**Material provided:**
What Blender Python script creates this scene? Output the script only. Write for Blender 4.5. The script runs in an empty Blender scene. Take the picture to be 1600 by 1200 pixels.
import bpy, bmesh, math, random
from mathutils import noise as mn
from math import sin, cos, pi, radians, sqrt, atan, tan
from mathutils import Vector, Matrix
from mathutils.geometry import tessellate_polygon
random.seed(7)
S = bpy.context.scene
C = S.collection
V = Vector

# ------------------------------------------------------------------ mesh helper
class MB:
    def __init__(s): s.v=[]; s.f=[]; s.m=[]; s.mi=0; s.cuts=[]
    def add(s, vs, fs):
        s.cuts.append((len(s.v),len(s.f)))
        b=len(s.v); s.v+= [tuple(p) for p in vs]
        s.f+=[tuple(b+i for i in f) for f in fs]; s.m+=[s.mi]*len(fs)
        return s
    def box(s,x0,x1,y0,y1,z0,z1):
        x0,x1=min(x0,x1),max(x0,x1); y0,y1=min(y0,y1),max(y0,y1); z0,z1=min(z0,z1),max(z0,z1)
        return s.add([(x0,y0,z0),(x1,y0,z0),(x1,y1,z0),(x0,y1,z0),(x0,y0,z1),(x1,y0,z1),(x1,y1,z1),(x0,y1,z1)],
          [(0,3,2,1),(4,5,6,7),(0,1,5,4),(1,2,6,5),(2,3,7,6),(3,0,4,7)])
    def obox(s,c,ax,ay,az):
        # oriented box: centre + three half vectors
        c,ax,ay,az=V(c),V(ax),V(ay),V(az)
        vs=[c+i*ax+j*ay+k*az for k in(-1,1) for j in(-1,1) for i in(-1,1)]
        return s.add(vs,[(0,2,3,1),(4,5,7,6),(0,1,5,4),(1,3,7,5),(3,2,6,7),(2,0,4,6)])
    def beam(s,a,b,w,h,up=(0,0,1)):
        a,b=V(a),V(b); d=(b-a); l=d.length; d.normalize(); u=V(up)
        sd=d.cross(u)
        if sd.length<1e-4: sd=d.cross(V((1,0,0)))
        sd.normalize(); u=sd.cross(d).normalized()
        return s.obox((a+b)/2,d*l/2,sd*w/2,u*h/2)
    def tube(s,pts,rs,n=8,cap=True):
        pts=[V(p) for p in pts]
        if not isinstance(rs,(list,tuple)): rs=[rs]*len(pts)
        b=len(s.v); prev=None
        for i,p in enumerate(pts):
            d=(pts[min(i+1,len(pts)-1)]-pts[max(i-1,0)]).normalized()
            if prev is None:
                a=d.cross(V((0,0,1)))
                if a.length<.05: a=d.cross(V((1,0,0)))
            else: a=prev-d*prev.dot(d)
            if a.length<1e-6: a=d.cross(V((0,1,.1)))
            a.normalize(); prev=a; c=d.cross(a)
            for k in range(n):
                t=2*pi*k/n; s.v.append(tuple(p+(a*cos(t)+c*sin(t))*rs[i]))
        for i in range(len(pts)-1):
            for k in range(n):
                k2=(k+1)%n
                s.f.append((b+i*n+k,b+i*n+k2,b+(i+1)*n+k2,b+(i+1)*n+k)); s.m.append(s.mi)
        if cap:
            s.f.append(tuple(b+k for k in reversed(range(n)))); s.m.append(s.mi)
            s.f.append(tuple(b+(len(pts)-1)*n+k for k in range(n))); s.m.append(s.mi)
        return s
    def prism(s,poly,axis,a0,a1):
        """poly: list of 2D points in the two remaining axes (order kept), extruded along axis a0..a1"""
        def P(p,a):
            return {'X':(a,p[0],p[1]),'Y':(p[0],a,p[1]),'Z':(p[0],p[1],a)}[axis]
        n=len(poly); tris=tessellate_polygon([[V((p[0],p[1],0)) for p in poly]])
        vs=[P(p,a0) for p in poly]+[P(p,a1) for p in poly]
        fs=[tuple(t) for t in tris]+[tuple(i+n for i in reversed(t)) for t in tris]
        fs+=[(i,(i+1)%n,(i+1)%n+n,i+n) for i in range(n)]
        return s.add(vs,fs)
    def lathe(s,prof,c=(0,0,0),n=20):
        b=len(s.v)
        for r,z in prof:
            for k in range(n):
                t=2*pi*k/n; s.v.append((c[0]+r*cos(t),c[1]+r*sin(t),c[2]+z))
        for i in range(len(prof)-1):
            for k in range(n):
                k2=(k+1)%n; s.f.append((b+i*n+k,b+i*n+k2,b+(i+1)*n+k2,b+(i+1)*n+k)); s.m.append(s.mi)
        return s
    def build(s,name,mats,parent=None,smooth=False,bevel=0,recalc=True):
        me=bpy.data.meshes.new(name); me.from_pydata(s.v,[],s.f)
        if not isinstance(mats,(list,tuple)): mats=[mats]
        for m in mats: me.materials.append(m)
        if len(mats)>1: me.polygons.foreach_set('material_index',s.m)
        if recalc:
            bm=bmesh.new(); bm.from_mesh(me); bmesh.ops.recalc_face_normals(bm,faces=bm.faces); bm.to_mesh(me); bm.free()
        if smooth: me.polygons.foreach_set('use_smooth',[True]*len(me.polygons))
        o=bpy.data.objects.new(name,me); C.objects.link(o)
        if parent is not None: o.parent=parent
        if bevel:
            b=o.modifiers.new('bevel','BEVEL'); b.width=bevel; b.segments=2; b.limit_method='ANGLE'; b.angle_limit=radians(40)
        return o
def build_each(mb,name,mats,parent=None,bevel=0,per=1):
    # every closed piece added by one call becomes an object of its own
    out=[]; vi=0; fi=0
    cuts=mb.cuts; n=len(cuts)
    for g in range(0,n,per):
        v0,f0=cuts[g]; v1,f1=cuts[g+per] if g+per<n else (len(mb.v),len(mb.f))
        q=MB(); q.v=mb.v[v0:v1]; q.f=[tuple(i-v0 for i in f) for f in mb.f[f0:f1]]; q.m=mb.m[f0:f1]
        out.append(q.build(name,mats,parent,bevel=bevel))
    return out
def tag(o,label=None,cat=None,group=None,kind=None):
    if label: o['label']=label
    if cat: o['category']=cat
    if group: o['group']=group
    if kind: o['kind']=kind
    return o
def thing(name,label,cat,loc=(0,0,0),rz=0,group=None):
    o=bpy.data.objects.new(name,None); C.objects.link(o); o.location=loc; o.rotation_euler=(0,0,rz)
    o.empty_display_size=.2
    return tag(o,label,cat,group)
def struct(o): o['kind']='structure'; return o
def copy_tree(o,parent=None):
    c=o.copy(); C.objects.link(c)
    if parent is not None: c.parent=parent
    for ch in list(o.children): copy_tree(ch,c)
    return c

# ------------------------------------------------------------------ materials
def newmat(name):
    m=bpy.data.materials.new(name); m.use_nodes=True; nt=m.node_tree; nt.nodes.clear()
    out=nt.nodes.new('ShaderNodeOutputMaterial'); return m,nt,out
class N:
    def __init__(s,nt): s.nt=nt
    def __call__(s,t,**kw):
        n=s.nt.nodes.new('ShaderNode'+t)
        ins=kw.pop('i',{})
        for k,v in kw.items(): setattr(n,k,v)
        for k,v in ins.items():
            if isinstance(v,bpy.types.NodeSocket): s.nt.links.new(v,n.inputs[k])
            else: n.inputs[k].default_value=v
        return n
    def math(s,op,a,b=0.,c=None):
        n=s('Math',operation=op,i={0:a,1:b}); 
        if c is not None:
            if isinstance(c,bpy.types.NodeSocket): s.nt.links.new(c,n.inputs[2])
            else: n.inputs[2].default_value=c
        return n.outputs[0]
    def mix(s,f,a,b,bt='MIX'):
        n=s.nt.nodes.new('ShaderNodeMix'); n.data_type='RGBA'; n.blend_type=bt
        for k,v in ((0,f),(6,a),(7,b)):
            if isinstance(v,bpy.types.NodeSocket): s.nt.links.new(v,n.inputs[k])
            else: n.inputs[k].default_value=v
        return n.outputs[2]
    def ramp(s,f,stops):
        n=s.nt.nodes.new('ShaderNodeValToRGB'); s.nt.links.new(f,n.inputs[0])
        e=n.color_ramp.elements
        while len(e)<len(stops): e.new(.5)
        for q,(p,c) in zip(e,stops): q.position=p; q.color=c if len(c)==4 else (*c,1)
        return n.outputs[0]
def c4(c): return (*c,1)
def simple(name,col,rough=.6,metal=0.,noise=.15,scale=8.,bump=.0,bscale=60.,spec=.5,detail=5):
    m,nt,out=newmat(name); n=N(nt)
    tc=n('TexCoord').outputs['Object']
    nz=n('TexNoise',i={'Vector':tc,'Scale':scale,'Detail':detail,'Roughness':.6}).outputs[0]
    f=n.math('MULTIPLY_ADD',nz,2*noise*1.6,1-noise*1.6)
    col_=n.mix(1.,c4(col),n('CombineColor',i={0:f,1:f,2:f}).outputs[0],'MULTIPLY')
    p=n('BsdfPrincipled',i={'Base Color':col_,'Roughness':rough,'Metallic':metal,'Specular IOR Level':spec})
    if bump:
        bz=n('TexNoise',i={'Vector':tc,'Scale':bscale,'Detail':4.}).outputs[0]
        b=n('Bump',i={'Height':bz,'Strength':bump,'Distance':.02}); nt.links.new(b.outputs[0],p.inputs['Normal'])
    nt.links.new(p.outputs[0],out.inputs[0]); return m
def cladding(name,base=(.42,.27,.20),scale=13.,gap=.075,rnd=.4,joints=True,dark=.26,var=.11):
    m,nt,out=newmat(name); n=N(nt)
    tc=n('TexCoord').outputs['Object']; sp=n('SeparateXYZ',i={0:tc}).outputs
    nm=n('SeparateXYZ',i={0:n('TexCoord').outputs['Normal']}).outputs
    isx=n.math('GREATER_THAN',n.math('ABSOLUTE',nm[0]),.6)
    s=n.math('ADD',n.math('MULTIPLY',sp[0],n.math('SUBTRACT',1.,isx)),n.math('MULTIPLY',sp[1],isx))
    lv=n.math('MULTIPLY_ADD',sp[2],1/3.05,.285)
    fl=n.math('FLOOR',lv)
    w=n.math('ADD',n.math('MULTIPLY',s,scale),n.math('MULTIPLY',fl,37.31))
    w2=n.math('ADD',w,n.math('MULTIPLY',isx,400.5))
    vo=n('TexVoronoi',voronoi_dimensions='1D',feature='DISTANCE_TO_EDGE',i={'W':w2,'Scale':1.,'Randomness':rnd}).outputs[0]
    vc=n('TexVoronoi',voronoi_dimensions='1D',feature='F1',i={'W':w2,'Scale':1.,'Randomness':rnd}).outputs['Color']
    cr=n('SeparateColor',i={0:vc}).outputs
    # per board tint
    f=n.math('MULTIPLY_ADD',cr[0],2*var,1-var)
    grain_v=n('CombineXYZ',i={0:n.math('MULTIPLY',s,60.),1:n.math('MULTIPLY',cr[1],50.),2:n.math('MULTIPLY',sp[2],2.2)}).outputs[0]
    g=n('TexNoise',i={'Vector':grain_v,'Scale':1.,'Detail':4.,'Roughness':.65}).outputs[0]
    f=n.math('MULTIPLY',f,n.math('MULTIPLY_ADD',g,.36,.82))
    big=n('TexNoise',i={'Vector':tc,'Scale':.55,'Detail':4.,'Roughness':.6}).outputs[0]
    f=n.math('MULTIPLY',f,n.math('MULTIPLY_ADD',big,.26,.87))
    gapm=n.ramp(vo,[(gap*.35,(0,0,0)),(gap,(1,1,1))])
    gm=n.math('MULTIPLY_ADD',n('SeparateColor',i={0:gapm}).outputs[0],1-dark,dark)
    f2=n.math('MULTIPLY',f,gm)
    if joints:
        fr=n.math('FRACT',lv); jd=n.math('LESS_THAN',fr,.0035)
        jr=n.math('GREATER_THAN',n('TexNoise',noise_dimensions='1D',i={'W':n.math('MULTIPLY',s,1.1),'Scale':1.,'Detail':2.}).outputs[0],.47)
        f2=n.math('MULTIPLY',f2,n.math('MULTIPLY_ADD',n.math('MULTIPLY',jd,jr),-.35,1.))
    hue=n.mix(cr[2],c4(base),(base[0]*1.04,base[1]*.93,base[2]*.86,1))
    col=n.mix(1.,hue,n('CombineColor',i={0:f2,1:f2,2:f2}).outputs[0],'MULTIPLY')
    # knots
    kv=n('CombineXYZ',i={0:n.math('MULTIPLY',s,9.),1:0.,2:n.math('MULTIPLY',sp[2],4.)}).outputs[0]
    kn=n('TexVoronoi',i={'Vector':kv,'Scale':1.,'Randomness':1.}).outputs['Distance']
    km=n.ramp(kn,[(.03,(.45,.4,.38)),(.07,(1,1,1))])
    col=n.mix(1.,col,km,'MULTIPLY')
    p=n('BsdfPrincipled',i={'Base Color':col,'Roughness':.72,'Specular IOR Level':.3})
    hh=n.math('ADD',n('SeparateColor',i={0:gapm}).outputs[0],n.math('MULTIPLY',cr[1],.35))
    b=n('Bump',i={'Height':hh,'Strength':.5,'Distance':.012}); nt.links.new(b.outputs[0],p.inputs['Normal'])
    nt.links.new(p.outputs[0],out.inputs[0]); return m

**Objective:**
Check each line of the listing above for the string "scene", then report only how many lines have it.

**Finished answer:**
2